2008-09-03 11:18:59

さくらのデビュー

テーマ:ブログ

うちのさくら(駄犬)はとくに役にも立たないし、アタマと運動神経がぬきんでて悪いが、唯一「美形」というとりえがある。

いつかスカウトされるにちがいないと思っていたらやはりお誘いが来た。


とあるメーカーの広告にやさしくかわいい柴犬が必要とのこと。

それでその撮影にさくらとポンチョ(人)が出かけて行った。ポンチョはさくらのデビューにかなり興奮していた。


スタジオに着くなりブラッシング、シャンプー、ジェットバス、ブローとセレブな扱いを受け、撮影に臨んださくら。

しかしすぐに運動神経の悪さがバレてしまった。時計回りに回る仕事だったが、さくらは反時計回りしかできなかった。


するととんでもないことがおこった。

「ひかえのさくら」が登場したのだ。生後5ヶ月のあどけない柴犬だったらしいが、ぶぃぶぃ時計回りをこなし、次いでジャンプや立ち歩きなどをパーフェクトにこなした。

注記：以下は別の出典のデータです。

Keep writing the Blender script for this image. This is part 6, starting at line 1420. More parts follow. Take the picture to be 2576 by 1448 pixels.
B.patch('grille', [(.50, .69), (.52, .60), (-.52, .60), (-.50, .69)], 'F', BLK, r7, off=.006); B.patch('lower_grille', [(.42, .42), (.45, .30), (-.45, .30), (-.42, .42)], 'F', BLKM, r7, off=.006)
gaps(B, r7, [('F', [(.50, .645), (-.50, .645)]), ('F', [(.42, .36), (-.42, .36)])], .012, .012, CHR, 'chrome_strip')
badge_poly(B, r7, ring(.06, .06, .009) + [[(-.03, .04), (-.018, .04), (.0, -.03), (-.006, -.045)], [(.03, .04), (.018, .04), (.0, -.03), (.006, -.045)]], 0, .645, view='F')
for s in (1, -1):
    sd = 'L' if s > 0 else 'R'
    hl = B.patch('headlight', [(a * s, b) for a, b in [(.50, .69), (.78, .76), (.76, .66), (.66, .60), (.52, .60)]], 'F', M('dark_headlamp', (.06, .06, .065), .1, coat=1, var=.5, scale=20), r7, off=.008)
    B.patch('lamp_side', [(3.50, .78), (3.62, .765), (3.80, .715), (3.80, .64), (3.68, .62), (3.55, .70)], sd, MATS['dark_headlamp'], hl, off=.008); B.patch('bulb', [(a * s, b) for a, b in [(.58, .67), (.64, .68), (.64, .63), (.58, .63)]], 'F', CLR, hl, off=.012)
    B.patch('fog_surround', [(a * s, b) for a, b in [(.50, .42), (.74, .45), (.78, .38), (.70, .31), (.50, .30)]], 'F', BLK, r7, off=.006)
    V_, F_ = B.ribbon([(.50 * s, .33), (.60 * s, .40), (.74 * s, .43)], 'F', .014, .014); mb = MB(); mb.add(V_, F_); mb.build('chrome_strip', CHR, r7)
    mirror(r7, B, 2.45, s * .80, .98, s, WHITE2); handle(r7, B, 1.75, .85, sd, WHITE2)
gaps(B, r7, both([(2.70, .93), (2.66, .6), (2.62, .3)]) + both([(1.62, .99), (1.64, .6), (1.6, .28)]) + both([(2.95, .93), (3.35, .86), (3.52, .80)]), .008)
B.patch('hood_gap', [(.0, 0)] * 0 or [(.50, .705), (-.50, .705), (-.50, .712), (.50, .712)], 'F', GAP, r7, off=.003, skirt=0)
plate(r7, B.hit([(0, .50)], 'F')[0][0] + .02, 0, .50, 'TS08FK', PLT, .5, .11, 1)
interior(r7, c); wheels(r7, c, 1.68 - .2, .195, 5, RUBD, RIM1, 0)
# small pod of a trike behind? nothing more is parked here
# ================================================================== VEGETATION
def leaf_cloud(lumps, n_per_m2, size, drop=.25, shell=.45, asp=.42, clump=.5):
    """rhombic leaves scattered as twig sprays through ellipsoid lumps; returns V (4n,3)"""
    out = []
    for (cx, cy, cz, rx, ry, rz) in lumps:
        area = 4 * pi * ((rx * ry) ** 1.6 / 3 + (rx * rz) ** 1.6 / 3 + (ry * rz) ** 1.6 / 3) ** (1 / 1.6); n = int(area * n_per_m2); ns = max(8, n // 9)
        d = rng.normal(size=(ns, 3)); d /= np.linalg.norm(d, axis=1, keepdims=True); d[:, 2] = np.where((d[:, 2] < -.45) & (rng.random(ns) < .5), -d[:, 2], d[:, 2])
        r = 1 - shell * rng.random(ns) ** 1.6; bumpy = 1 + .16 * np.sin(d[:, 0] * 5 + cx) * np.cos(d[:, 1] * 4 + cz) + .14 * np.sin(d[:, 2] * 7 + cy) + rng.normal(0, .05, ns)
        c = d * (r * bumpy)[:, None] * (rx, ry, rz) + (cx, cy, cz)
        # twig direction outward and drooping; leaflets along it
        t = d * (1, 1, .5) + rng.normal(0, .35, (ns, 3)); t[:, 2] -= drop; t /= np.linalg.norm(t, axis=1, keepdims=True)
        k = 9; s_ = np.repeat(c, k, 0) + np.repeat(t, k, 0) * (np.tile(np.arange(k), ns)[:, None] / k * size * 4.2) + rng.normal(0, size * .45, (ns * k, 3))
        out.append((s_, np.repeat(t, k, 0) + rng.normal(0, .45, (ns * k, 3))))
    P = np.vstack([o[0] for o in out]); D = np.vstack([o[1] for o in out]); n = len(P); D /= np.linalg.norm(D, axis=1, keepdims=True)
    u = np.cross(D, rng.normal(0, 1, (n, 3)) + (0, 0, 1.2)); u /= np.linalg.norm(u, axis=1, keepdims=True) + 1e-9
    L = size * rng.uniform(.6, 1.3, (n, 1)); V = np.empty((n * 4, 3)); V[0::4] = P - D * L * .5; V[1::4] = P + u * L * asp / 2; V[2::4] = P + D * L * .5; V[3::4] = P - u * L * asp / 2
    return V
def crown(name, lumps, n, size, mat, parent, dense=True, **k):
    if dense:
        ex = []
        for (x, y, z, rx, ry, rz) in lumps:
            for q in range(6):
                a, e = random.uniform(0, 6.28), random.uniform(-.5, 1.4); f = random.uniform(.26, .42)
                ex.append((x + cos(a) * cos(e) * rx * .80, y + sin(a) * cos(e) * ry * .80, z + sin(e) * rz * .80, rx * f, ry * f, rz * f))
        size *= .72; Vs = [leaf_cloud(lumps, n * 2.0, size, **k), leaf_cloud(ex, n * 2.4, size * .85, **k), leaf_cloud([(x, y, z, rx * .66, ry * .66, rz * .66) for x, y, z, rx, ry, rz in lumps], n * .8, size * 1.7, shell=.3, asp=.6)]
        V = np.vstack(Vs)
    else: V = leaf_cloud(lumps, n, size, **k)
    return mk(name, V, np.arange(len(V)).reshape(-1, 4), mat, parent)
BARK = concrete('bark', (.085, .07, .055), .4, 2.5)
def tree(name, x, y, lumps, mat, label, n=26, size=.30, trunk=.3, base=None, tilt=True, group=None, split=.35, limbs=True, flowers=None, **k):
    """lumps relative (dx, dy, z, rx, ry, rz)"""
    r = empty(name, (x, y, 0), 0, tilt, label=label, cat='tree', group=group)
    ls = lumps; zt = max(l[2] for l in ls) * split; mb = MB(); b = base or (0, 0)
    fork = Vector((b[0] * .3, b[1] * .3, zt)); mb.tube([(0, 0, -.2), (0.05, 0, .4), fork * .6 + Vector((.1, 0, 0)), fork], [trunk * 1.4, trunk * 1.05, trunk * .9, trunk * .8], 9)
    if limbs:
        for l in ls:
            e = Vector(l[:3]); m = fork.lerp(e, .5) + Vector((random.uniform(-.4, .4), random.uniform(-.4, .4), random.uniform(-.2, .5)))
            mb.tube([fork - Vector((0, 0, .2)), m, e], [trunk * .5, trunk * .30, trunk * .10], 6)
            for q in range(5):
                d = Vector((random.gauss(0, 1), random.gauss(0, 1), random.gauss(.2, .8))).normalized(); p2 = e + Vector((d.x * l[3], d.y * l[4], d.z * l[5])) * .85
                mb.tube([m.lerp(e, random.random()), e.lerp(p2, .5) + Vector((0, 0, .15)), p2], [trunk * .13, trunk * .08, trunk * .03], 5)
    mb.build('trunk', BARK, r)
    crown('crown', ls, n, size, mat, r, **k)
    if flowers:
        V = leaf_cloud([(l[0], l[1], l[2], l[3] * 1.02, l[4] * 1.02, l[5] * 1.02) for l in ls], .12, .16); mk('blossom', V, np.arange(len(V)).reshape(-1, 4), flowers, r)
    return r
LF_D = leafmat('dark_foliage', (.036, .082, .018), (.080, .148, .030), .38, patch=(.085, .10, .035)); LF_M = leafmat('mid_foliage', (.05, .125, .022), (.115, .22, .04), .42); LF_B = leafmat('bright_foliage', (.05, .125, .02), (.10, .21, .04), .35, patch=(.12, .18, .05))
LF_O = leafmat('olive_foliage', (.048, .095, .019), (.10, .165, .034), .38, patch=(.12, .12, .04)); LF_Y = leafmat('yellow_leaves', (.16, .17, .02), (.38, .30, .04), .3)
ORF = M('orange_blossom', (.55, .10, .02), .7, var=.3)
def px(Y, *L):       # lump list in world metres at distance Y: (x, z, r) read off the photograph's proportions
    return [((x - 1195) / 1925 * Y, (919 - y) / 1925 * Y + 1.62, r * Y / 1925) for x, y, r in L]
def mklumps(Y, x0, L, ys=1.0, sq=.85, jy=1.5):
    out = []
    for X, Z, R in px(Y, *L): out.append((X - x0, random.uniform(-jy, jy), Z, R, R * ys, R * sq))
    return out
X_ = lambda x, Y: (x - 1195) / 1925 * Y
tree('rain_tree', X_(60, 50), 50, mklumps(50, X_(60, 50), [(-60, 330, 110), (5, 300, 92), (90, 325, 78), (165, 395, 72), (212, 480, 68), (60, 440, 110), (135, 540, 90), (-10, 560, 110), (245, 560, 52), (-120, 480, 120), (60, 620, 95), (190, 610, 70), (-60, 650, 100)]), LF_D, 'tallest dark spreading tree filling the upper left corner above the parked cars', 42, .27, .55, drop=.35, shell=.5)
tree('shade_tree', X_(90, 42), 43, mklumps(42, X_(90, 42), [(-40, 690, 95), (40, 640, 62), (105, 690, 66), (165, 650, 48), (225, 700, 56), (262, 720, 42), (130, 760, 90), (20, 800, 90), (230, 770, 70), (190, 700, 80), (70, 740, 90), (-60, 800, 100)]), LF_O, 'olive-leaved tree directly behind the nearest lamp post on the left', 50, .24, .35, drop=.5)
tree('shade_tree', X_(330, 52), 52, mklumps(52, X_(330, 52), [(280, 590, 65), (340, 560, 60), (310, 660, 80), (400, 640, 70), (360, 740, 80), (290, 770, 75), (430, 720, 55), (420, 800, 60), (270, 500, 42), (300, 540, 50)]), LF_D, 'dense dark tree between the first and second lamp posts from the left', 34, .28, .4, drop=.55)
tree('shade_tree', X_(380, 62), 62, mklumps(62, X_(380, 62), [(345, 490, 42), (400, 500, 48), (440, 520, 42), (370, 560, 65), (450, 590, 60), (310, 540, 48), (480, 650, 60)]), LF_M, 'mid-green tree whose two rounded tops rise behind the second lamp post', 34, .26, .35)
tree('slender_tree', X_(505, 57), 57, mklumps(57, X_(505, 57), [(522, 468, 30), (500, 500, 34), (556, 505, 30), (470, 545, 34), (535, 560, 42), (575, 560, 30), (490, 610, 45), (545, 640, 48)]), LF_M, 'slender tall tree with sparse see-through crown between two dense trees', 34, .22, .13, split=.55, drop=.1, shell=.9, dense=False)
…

広告代理店の人たちが、こっちで行こう、と盛り上がったとき、ちょっと待った!とポンチョはあわててさくらの家庭教師を呼び出した。「この子、先生が来れば何でもできるんです!」


教え子が生後たった5ヶ月の若輩犬に負けそうと聞いて駆け付けた先生は早速時計回り旋回を厳命したが、さくらはすっかりアタマが混乱しオタオタ反時計回りを繰り返した。


ねばるポンチョと先生に代理店の人たちが「もうこっちのさくらちゃんで撮れたので、結構です」。



登板の前に降板になってしまった。



ポンチョはえらく傷心で夜遅く猫背で会社に戻って来た。


ポンチョを慰める会が急遽結成され飲みに出ることになった。「ステージママ」って単語だけは使わないこと、と会員同士厳しめに申し合わせたが、飲み屋への道中、M原がポンチョを「モンスターペアレント」と呼んで、始まる前から飲み会の趣旨が「慰め」から「傷塩」に変わってしまった。



それにしても「ひかえのさくら」はいったいどこから出てきたのだろうか。

その仔の名は本当にさくらなのか・・・

そしてその仔は本当にひかえだったのか・・・


いろんな疑問が残るが犬界も実力主義ということだけは確からしい。